• [WHAT IS NEEDED]: Copy exactly, and only, the lines below from the first through the one containing "COL = scene.collection", both included; pictures are omitted.

• [DATA SEGMENT]:
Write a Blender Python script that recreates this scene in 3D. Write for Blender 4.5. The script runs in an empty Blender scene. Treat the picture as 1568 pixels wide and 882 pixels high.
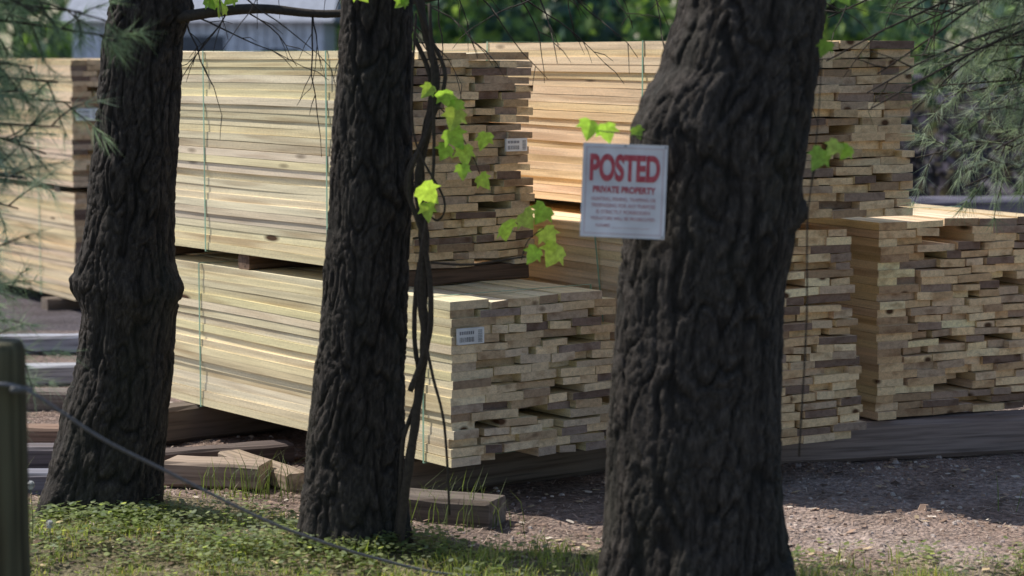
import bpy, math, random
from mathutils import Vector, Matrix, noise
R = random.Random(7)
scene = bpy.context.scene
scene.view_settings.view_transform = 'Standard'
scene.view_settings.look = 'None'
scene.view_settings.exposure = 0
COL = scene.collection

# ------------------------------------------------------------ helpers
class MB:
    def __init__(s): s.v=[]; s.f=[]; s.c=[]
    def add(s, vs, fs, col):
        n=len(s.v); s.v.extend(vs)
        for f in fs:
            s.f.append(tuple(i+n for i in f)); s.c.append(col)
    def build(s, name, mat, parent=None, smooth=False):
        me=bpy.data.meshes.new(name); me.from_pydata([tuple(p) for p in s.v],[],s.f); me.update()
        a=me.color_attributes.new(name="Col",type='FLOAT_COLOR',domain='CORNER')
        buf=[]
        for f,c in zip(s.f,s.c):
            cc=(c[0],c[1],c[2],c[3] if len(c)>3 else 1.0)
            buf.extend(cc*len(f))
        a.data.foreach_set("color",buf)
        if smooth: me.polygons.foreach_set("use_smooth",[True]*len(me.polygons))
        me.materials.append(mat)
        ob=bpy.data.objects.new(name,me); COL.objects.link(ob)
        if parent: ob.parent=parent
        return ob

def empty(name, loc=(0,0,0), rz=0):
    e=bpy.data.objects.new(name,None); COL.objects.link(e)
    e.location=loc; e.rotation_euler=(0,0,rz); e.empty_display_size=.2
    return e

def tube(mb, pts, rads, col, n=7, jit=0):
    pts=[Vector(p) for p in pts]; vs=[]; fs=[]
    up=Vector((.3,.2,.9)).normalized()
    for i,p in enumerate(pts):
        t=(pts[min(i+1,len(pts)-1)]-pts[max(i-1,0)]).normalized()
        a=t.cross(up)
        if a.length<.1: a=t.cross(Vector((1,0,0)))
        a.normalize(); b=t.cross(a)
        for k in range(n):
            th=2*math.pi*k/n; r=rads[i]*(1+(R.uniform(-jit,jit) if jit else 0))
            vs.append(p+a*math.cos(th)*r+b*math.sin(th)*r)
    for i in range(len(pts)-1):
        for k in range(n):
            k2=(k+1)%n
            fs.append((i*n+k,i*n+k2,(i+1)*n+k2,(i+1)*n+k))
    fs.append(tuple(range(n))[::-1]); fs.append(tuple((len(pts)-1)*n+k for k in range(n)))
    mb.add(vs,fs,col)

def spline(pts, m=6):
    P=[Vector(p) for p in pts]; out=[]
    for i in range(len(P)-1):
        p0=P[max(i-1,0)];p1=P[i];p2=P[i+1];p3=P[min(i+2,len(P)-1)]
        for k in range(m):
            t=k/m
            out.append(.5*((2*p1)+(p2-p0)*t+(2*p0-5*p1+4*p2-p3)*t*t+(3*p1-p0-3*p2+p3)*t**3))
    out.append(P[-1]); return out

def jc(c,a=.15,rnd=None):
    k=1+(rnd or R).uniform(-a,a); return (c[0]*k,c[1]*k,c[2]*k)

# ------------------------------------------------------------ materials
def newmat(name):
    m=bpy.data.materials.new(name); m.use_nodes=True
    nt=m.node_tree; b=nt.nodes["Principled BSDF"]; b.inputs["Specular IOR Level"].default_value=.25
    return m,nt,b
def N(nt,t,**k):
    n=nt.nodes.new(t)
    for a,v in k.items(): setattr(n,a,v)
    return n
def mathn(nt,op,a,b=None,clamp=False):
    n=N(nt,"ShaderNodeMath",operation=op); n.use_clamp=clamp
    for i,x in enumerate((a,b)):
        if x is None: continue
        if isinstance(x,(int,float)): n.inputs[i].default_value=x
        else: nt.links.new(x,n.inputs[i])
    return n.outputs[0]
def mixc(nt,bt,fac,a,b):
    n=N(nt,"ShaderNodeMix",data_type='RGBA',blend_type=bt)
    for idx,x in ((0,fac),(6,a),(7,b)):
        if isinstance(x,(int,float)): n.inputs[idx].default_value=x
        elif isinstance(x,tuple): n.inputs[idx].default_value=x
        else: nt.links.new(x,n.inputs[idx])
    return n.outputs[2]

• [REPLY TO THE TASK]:
Write a Blender Python script that recreates this scene in 3D. Write for Blender 4.5. The script runs in an empty Blender scene. Treat the picture as 1568 pixels wide and 882 pixels high.
import bpy, math, random
from mathutils import Vector, Matrix, noise
R = random.Random(7)
scene = bpy.context.scene
scene.view_settings.view_transform = 'Standard'
scene.view_settings.look = 'None'
scene.view_settings.exposure = 0
COL = scene.collection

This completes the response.